Team Save-Sandra hope in future elections law obeyed


Gubernatorial team of “Save and Sandra” have accepted the court’s decision dismissing their petition regarding the eligibility of four candidates in this year’s race but are hoping that in future elections, candidates for the offices of governor and lieutenant governor obey local law by resigning from their government jobs before actively campaigning.

The Appellate Division of the High Court issued its decision just before 4 p.m. Wednesday dismissing the petition to appeal a decision by the chief election officer denying their challenge of the eligibility of four other candidates in the gubernatorial race by candidate for governor Save Liuato Tuitele and candidate for lieutenant governor Sandra King Young.

The petitioners’ attorney Charles Alailima said his clients accept that the Appellate Division is “the final territorial authority for interpreting our laws.”

While the Appellate Division “appears to allow qualified electors to challenge candidates eligibility before the chief election officer” under ASCA 4.0102 subsections (a), (b), (c), (d) and (e) of the qualification for governor/lieutenant governor law, “the opinion clearly states that qualified electors cannot make the challenge under subsection (f) which requires employees of the government in whatever capacity to resign before actively campaigning,” Alailima said.

“The decision resolved the conflict between the Attorney General's opinion and the chief election officer's opinion on this law.
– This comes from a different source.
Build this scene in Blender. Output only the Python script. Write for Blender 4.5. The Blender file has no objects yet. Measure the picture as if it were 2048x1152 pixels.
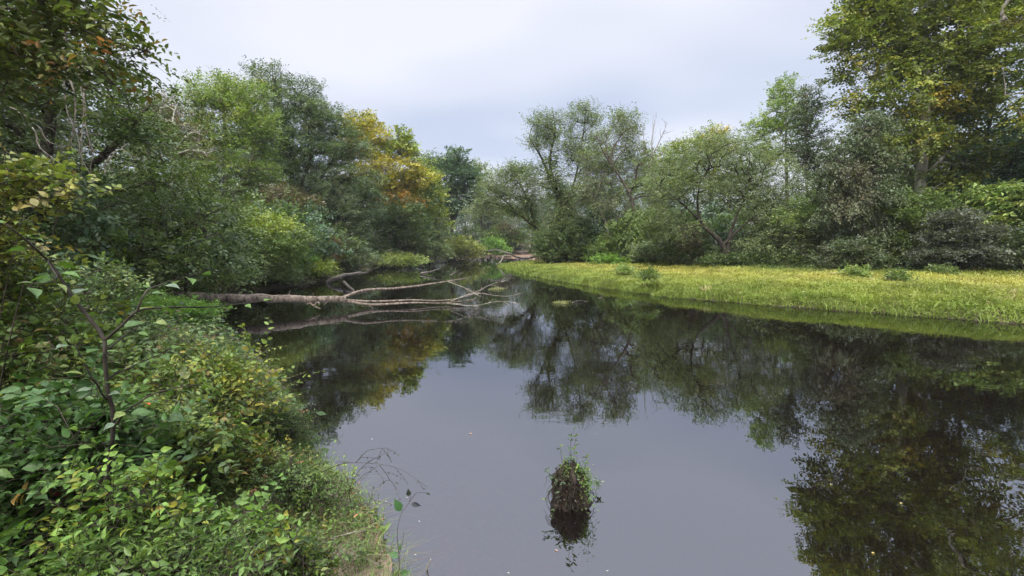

That is what the Appellate Division is supposed to do,” he said.

Alailima pointed out that the Appellate Division in its opinion also found that the responsibility for enforcing the election law restrictions on employees of the government is with the Human Resources Director under the government employees chapter of the American Samoa Code.

Additionally, the Appellate Division also “found that violations of the election laws are subject to various civil and criminal penalties. These penalty provisions are supposed to be enforced by the Attorney General.”

He said, “While this may be difficult and complicated to do, especially when it involves agency heads and cabinet members judging the conduct of fellow agency heads and cabinet members who are candidates in a political year, this is how the court has interpreted the law and that interpretation must be respected.”

Alailima recalled that Save and Sandra did raise their concern with the Attorney General in the past about the failure of certain candidate employees to resign before they began "active campaigning" as required by the law.

“They can only hope that the director of Human Resources and the Attorney General can put aside their close connections to the candidate cabinet members and agency heads involved and investigate and enforce the law since qualified electors are clearly denied the right to challenge to candidate eligibility directly under the Appellate Division's final interpretation,” he said.

“The resignation part of the Governor and Lieutenant Governor qualification statute is there to ensure that no one in the heat of a campaign is even tempted to miss-use their government authority over people or government funds for their political campaigns,” Alailima said.

“Save and Sandra can only hope that any future candidates for our highest offices who are employed by the government at the highest levels will always be honest and ethical and will obey the purpose and spirit of the law as it applies to them even if the Attorney General or Human Resources Director is unwilling to enforce it against them,” he added.

Asked for reaction to the court decision, Chief Election Officer Soliai Tuipine Fuimaono could only say that he must follow the law in carrying out his duty, and in this case, he did follow the law. “Neither I nor the Election Office has the authority to take action not required under the law,” he added.

David P. Vargas, legal counsel for Lolo M. Moliga and Dr. Salu Hunkin-Finau — who were among the four candidates challenged by “Save and Sandra” — is pleased with the court’s decision.

“I cannot speak for my clients, but I am certain that the appellate court made the right decision in this case for the reasons stated in the ‘Opinion and Order’,” said Vargas responding to Samoa News request for comments.  “Accordingly, I am pleased with the decision…”

As of press time, Samoa News had not received responses to its inquiries for reaction to the court decision from the individual gubernatorial teams.